映画「雪の花 ともに在りて」を観た。
独自の空気感がある作品で、それだけで、そこはかとない感動がある。登場人物がみんな真っ直ぐという、歪みまくっている現在の社会からは考えられない人々で、台詞のひとつひとつに真剣味と重味がある。人間関係はとてもダイナミックだ。
志の高い人がいて、そういう人はエネルギッシュだから周囲を巻き込んでいくが、現状を維持して自分の利益を守りたい人々とは対立関係になる。時代劇の典型的な構図だ。相手が強大なほど、判官贔屓の観客は盛り上がる。
本作品もそうだったが、殿様が名君だったおかげで、水戸黄門みたいな収束になっている。水戸黄門が人気だったのは、観終わったら晴れやかな気持ちになるからで、本作品も同じように晴れやかな気持ちになる。

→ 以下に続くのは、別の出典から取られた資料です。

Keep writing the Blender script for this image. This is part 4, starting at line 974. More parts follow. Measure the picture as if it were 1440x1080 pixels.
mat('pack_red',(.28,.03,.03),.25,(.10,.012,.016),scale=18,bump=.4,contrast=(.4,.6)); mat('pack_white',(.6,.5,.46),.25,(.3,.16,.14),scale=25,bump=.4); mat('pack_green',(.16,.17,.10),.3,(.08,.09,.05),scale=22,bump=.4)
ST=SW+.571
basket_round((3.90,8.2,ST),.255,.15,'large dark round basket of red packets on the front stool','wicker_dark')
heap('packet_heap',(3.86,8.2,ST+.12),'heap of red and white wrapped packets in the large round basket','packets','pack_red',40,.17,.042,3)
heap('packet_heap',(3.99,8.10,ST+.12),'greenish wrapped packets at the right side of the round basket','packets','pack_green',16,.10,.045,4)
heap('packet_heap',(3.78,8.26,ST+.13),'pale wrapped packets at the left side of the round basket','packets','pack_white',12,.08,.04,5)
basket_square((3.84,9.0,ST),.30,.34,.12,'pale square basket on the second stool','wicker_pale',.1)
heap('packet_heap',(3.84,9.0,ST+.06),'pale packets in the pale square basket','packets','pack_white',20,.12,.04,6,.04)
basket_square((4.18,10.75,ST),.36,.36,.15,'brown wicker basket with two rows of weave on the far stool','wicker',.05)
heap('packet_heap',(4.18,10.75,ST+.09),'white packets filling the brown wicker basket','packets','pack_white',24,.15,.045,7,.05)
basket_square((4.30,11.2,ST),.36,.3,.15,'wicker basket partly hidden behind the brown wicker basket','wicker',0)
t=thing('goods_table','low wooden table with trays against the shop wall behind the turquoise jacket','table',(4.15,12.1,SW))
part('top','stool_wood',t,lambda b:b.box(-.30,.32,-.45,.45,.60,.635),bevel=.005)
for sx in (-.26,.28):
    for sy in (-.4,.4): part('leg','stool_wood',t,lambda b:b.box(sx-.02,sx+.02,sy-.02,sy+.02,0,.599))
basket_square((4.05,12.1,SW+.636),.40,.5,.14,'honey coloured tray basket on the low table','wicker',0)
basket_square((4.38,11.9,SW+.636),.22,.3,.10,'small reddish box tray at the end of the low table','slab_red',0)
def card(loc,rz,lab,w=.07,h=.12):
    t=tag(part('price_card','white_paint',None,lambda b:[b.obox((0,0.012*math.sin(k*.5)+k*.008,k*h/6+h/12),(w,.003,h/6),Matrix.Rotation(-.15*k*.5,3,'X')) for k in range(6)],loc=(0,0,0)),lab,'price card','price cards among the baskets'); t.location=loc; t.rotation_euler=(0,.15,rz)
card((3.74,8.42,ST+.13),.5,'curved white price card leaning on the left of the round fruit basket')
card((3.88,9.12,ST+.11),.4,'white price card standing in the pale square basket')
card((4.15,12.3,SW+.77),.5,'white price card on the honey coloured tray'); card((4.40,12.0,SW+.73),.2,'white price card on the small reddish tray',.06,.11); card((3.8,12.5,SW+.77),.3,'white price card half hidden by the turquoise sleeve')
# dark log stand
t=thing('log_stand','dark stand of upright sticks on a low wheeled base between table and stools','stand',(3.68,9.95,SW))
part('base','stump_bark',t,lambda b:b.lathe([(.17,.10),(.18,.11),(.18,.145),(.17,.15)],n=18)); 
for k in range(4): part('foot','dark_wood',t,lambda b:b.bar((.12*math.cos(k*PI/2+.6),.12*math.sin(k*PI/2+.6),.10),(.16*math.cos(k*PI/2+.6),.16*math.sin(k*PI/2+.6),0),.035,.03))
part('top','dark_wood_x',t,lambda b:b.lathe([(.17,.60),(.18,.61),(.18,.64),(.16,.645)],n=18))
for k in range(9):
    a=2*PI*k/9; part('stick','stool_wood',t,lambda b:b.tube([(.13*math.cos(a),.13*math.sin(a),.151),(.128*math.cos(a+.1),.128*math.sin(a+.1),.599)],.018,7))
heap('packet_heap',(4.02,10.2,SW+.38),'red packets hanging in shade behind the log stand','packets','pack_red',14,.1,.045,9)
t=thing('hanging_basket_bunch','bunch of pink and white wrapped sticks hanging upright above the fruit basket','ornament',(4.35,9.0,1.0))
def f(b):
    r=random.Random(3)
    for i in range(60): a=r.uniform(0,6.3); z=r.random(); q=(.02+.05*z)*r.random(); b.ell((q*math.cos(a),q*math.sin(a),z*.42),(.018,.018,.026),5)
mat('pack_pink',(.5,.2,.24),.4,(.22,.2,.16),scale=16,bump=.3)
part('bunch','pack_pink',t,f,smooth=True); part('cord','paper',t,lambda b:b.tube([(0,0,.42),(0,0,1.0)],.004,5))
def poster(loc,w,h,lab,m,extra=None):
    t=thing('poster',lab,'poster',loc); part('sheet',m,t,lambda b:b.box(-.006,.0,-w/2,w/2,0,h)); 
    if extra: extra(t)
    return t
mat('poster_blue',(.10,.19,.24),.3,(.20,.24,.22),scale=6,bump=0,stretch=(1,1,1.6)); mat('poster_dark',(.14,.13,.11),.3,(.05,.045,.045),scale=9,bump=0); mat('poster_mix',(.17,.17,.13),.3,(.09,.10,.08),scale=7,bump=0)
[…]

松坂桃李は好演だったが、見事だったのは芳根京子である。2018年の映画「累 かさね」では、共演した土屋太鳳に演技力で押されていたが、その後どんどん上手くなって、本作品では、才長けて見目麗しく情ある妻を、演出のケレン味も含めて、上手に演じ切った。
ピアノとチェロとフルートだけのシンプルな劇伴が味を出していて、上田正治のカメラワークと合わせて、作品の上質な空気感を演出している。はつを演じたミュージカル女優の三木理紗子が上手な職人歌を披露していて、職人医を目指す笠原の心境にシンクロする。このあたりの演出もとてもいい。
最近の映画にはない独特な空気感は、性善説に基づく人間愛であったり、未成熟の社会に暮らす人々の向上心であったりして、人間関係が濃密な社会が持つ、ある種の希望に由来するのかもしれない。いい映画だった。